== DATA SHOWN

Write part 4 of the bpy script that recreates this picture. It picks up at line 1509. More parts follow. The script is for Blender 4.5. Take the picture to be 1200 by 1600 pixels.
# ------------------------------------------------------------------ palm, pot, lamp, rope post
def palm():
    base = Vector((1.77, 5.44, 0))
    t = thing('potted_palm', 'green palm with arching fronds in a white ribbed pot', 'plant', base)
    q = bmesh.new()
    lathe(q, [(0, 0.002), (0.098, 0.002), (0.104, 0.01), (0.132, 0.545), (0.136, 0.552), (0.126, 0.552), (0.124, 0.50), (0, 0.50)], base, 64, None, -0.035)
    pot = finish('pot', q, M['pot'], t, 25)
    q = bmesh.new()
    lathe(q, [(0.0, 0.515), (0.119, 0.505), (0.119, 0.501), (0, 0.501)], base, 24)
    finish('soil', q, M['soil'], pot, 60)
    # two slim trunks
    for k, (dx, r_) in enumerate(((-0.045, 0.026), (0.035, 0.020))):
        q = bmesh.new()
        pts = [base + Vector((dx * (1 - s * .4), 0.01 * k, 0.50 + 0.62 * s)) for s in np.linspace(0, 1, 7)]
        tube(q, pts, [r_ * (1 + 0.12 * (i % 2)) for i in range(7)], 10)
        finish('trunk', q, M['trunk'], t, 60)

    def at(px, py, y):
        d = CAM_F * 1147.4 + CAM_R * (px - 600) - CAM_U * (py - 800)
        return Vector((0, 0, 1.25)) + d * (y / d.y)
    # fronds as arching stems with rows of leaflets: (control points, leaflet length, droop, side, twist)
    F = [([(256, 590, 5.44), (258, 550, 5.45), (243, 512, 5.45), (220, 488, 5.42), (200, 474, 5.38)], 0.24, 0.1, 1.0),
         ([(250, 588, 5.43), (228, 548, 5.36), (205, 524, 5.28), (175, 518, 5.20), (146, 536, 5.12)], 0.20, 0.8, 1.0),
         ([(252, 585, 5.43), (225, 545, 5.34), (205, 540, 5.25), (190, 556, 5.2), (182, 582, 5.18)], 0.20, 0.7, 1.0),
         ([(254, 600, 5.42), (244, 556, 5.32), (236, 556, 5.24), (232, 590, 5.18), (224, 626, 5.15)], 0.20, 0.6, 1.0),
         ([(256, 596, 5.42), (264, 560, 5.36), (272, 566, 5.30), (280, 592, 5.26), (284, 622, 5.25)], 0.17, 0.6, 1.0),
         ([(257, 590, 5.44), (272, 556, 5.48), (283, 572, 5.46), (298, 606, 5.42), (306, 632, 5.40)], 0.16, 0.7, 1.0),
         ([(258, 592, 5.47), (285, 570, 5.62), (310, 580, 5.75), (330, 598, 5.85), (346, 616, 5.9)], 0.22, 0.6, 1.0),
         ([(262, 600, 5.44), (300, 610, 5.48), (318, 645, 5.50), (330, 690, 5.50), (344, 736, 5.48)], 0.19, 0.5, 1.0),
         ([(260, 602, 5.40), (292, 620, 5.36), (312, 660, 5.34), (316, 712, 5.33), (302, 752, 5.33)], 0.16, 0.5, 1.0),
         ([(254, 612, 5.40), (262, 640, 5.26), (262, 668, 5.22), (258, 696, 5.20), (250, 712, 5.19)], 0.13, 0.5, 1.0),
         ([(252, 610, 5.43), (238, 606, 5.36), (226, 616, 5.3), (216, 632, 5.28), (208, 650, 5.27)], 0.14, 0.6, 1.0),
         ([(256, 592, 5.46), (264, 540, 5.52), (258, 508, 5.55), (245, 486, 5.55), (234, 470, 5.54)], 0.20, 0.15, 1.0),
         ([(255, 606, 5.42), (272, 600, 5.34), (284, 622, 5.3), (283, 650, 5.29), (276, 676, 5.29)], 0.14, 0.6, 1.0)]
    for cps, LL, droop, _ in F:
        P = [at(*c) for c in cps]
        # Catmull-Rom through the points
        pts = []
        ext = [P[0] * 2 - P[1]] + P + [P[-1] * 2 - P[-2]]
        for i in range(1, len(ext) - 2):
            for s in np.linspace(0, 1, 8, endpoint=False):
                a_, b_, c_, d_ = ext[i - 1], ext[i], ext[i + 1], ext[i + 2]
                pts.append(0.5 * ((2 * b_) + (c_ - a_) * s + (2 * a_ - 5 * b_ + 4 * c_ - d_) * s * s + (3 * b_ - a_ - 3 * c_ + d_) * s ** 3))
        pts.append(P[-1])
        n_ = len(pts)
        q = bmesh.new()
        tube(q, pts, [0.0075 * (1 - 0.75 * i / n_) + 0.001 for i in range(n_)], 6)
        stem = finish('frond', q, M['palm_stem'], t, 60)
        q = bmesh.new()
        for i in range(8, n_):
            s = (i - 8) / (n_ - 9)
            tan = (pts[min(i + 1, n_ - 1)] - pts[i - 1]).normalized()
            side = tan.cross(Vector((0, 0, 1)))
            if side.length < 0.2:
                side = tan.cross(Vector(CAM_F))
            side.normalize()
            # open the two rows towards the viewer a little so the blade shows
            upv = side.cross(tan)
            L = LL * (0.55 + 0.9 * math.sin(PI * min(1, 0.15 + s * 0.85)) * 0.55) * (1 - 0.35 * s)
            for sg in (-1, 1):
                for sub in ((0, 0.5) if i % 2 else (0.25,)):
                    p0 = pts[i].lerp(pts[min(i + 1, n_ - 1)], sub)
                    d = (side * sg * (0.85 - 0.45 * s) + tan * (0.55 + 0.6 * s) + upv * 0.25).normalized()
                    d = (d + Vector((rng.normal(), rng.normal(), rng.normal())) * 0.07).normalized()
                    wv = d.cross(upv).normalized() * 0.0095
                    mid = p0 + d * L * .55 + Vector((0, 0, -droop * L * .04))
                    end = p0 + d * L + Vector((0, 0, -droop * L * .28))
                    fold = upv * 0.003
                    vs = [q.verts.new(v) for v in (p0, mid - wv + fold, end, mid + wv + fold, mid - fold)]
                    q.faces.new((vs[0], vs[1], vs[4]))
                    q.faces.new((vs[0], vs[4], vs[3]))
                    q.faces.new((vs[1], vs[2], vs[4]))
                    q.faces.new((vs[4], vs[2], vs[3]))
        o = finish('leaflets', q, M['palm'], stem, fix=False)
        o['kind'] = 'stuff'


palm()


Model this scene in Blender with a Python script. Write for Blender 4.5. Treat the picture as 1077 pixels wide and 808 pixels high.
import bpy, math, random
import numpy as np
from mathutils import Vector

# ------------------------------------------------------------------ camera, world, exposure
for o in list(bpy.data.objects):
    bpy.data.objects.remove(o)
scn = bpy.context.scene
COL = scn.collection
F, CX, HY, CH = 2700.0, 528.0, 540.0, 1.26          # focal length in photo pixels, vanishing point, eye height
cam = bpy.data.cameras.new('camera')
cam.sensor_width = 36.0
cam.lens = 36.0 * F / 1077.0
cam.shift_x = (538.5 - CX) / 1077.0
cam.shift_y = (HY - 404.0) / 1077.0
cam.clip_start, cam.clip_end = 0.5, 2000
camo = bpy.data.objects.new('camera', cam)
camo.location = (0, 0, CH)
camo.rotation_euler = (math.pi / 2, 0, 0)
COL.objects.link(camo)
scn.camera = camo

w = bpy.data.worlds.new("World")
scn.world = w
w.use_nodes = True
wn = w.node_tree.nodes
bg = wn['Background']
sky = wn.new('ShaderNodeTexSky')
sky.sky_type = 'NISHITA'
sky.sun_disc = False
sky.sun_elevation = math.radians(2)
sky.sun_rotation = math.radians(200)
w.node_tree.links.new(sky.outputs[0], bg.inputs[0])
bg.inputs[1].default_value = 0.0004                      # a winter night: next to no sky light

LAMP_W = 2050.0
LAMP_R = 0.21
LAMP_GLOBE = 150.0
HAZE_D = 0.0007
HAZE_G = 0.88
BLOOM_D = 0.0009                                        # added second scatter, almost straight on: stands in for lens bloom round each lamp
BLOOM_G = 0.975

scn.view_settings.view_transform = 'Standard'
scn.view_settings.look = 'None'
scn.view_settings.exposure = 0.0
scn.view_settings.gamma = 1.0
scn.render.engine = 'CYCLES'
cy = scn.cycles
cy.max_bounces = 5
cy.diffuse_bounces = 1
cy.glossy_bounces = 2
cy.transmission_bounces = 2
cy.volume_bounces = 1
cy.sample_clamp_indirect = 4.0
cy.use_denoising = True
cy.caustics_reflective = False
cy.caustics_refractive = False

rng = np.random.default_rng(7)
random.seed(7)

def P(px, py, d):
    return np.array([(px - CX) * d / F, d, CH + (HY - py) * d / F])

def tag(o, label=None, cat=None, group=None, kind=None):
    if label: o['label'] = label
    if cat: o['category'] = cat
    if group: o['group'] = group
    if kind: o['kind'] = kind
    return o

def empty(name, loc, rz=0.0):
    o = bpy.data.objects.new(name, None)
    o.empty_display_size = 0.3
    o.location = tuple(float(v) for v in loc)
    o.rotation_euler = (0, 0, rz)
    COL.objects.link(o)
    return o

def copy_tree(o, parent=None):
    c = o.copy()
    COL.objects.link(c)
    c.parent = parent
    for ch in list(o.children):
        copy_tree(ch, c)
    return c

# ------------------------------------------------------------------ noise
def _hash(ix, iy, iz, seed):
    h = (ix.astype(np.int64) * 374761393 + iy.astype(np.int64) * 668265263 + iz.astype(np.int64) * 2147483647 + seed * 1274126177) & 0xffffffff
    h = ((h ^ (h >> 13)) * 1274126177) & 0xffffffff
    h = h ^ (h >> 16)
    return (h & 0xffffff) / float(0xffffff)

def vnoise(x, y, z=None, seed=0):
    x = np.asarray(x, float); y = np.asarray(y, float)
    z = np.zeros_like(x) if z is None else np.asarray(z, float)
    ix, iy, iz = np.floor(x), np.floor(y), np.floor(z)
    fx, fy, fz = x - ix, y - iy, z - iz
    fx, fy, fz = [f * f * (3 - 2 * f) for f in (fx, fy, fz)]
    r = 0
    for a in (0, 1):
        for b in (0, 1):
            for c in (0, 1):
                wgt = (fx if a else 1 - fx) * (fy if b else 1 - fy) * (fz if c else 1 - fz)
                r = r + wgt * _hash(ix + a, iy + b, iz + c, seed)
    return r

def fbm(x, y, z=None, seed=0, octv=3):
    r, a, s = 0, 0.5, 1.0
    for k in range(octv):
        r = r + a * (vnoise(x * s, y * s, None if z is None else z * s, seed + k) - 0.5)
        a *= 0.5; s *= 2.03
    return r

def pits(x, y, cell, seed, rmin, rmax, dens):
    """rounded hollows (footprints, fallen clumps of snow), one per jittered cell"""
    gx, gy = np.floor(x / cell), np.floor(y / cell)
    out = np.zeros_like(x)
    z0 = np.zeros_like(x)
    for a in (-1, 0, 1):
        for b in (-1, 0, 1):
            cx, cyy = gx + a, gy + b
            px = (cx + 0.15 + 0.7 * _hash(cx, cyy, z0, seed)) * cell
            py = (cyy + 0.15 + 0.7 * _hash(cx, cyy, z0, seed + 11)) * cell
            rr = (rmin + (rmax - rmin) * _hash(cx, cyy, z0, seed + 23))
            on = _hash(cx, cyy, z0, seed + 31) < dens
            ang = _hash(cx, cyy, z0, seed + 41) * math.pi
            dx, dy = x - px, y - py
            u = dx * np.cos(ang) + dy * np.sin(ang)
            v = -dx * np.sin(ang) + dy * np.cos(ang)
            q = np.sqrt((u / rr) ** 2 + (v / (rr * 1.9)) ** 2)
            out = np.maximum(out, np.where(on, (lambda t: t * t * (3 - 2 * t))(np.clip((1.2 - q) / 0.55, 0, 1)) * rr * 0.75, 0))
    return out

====

From the line containing "Model this scene" down to the line containing "from mathutils import Vector" in the material above, reproduce every line exactly, including the two end lines.

> _RESPONSE TO THIS EXERCISE_:
Model this scene in Blender with a Python script. Write for Blender 4.5. Treat the picture as 1077 pixels wide and 808 pixels high.
import bpy, math, random
import numpy as np
from mathutils import Vector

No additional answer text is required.